Born in Sicily, Di Stefano made his operatic debut in 1946 and his debut at La Scala in Milan the following year. He made many recordings with Maria Callas and Pavarotti.”
r.i.p. maestro, you are much loved…
Dear La Cieca!
Is there a way to download your “Giuseppe di Stefano” Tribute?
I thought the selections were absolutely wonderful!
BARAK
Giuseppe was a great artist. He will always be loved and remembered. May he rest in peace. I have created a tribute for this great Tenor. Please feel free to share your tributes and memories for him at
http://www.respectance.com/GiuseppeDiStefano/
I saw Giuseppe at the end of the career, in the mid 70′s. He forced the top, crooned, and fudged a lot of the notes, but he absolutely made you believe the text of whatever he was singing. His voice was infused with passion and ardor, and he could melt your socks with a look.

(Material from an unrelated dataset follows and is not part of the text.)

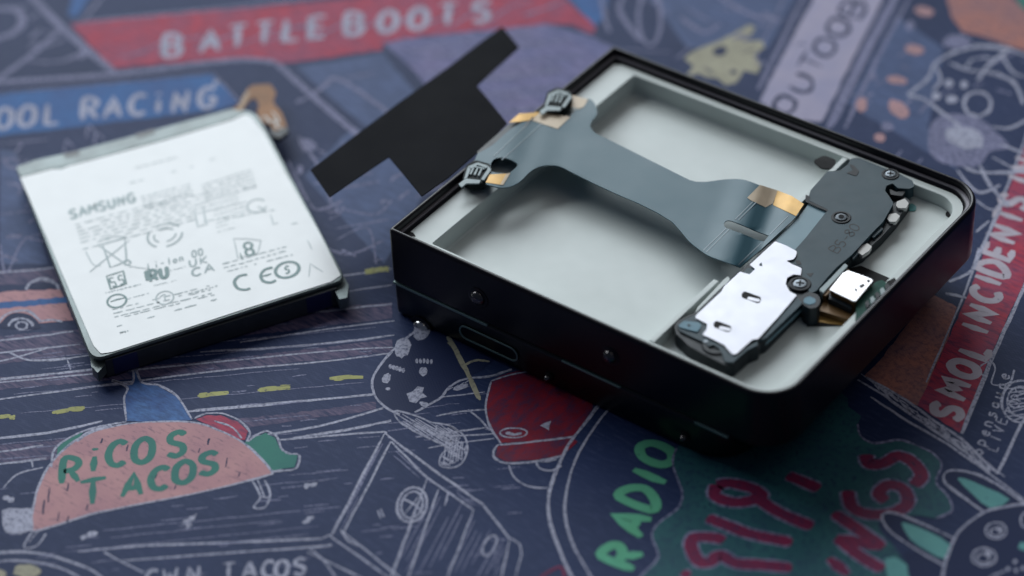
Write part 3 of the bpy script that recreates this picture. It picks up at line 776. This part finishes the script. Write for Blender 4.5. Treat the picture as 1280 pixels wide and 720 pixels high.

I was blessed to hear Pippo in 1973 in a London recital and later in 1984 in Stamford, CT.
Such thrilling events – not least for his wonderful presence and magnificently beautiful singing. Sublime and simuultaneously so masculine.
He took my breath away over 40 years ago when I played a 45 rpm record of him singing Puccini arias.
RIP.
Di Stefano was the grandest tenor of the 20th. century. No one sang with such passion and feeling. The Tosca with Callas, Gobbi, De Sabata (La Scala 1953) is, in many reviews, the greatest opera recording ever made. He sang as though Puccini wrote the opera specifically for him – easily the greatest “E lucevan…” ever!
God bless you Pippo, you now sing only for him.
The young Di Stefano was wonderful, but the grandest tenor of the century was Caruso.
Sorry, but it is SO difficult to hear Caruso in any decent accoustics.